No METI se insiste que, diferentemente de 10 anos atrás, agora se põe menos ênfase nos humanoides porque é, por exemplo, mais importante que um robô consiga erguer idosos da cama do que parecer humano. Mesmo assim, o robô foca-bebê Paro, também japonês, já usado em centros de tratamento no mundo todo, serve para estabelecer uma relação emocional com pessoas com Alzheimer ou demência. Também as emoções servem para transmitir informação, insiste Ishiguro, para quem um androide consegue expressar “emoções que parecem humanas”.
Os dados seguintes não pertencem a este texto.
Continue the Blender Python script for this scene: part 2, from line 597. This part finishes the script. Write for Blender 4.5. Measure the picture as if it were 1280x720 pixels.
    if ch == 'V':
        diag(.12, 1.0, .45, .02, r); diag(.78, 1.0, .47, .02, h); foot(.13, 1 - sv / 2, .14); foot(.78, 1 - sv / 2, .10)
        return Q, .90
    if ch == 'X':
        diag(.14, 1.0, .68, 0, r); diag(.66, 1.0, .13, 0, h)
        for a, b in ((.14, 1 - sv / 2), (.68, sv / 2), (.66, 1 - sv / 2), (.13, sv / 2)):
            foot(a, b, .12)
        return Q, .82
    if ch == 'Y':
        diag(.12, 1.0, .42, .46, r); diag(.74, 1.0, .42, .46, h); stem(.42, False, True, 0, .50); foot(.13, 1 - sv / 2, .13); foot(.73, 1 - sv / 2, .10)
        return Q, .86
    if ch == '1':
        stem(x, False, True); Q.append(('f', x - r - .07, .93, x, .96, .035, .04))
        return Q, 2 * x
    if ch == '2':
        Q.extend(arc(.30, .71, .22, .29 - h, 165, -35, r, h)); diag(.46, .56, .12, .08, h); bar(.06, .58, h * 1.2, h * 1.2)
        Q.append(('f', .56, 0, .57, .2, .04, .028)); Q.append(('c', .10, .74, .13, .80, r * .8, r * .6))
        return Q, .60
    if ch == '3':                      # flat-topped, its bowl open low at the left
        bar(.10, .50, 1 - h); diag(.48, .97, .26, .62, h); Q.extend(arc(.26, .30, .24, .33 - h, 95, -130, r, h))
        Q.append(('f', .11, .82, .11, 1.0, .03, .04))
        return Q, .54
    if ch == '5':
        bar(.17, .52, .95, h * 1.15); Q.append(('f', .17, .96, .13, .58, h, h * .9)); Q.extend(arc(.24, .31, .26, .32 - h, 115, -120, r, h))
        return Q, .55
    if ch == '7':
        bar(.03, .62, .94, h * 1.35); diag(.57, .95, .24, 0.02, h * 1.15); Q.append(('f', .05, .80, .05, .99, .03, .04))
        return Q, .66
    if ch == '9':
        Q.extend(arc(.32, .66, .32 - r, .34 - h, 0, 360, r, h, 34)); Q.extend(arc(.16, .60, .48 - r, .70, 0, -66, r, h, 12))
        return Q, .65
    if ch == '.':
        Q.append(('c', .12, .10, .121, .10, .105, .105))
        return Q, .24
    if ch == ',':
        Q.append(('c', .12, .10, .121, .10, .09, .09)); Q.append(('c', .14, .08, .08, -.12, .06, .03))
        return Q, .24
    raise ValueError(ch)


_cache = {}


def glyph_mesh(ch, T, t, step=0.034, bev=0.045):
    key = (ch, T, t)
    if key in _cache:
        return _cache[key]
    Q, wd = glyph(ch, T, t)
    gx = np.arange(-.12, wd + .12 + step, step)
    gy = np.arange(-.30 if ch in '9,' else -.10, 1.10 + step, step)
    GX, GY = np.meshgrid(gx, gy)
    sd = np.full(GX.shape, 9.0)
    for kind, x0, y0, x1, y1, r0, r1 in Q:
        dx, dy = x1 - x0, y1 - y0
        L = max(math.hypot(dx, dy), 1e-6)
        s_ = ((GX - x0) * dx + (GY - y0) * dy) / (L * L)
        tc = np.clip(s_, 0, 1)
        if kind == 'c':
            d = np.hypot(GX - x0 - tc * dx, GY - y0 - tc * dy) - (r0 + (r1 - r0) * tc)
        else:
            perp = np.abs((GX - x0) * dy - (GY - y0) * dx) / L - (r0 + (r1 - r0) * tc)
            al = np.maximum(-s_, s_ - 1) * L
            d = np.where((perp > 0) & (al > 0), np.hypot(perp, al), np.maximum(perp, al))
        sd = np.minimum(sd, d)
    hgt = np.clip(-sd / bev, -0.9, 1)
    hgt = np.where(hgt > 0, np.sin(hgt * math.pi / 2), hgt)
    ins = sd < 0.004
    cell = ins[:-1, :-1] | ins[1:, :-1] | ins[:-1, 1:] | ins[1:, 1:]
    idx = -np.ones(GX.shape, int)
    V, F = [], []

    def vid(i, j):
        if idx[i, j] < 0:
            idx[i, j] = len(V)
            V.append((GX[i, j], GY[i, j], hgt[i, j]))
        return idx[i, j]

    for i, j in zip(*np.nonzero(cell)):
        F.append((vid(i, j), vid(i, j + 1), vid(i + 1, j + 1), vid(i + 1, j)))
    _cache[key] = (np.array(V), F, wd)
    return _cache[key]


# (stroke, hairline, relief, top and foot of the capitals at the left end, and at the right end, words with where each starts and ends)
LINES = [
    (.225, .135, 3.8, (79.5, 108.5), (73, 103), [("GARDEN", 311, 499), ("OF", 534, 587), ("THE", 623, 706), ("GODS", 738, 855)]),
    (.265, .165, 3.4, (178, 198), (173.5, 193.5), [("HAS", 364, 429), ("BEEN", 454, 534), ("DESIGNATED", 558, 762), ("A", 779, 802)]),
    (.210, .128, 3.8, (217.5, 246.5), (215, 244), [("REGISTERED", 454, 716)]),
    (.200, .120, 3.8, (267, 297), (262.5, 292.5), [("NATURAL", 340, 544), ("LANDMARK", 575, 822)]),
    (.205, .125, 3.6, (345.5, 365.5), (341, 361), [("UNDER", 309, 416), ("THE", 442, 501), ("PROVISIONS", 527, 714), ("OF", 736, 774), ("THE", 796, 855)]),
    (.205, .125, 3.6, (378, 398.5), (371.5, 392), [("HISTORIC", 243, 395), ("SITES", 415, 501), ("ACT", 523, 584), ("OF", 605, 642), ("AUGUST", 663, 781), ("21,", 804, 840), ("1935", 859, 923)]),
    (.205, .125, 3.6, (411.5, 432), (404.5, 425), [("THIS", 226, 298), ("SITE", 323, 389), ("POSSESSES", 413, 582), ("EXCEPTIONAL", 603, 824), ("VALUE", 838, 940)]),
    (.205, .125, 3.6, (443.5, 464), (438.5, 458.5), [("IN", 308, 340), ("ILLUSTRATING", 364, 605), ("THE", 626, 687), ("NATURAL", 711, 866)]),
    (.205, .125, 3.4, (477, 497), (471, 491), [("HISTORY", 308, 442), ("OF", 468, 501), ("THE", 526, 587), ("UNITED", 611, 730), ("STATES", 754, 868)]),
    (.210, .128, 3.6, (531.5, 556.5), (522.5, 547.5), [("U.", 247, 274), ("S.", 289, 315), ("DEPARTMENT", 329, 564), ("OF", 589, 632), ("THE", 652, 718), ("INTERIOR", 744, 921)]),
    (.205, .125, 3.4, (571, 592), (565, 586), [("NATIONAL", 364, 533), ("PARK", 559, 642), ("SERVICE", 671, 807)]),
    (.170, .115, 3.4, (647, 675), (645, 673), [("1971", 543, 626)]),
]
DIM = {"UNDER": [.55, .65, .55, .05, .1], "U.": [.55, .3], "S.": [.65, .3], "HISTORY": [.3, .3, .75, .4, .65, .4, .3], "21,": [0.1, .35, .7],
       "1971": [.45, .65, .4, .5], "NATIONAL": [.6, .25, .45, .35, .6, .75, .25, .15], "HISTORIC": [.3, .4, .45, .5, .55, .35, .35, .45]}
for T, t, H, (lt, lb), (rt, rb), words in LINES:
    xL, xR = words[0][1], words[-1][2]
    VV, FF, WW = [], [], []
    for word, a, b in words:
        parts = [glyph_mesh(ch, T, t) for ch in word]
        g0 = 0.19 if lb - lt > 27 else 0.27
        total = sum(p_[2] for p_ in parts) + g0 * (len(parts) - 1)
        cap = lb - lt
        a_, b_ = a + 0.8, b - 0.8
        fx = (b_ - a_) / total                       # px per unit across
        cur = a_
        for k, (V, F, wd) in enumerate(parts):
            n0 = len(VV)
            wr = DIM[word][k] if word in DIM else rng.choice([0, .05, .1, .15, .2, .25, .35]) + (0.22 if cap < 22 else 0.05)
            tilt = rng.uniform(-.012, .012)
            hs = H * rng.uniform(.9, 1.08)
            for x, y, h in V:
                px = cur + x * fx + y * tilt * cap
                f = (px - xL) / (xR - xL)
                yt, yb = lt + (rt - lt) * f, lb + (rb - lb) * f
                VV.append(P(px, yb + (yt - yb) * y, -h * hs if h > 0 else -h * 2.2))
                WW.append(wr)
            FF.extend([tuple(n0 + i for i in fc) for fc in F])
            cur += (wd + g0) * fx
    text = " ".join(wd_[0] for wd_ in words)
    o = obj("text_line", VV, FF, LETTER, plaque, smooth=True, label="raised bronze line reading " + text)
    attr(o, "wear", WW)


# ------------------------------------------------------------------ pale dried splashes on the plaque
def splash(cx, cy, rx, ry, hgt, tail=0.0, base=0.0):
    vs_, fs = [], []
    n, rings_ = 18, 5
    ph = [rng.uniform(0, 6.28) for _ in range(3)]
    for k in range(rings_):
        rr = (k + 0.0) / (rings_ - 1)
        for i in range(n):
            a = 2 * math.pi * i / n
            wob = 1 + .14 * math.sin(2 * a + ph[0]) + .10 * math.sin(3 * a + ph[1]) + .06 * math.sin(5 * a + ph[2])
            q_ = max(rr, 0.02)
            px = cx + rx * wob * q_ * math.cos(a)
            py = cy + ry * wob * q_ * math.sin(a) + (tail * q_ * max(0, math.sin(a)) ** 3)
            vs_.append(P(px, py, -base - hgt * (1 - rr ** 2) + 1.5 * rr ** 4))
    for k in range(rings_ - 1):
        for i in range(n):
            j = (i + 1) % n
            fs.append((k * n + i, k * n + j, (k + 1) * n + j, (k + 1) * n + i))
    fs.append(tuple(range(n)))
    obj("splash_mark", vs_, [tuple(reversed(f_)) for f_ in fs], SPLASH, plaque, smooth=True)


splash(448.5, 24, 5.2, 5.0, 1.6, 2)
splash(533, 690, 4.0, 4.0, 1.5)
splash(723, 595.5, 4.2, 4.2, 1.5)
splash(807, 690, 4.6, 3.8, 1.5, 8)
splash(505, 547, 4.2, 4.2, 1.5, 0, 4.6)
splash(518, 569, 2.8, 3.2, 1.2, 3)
Um de seus ajudantes, o professor Kazuya Sakamoito, mostra-nos como os humanoides são empregados por exemplo no teatro. Uma companhia com eles se apresentou há alguns anos em Barcelona, e um conhecido autor japonês, Oriza Hirata, especializou-se nisso. Adaptou As Três Irmãs, de Tchecov, para humanoides em 2013. Podem ser melhores atores que os humanos, insiste Sakamoito. Na Kawasaki —uma das maiores fabricantes de robôs industriais do Japão— nos exibem também um vídeo de um famoso balé de braços robotizados com bailarinos humanos.
Talvez seja por todas essas razões que o debate ético sobre os robôs, não a robótica, esteja mais atrasado no Japão que na Europa ou nos EUA. Todas elas ajudam a explicar a relação do Japão, o país com mais robôs do mundo por trabalhador, com essas máquinas.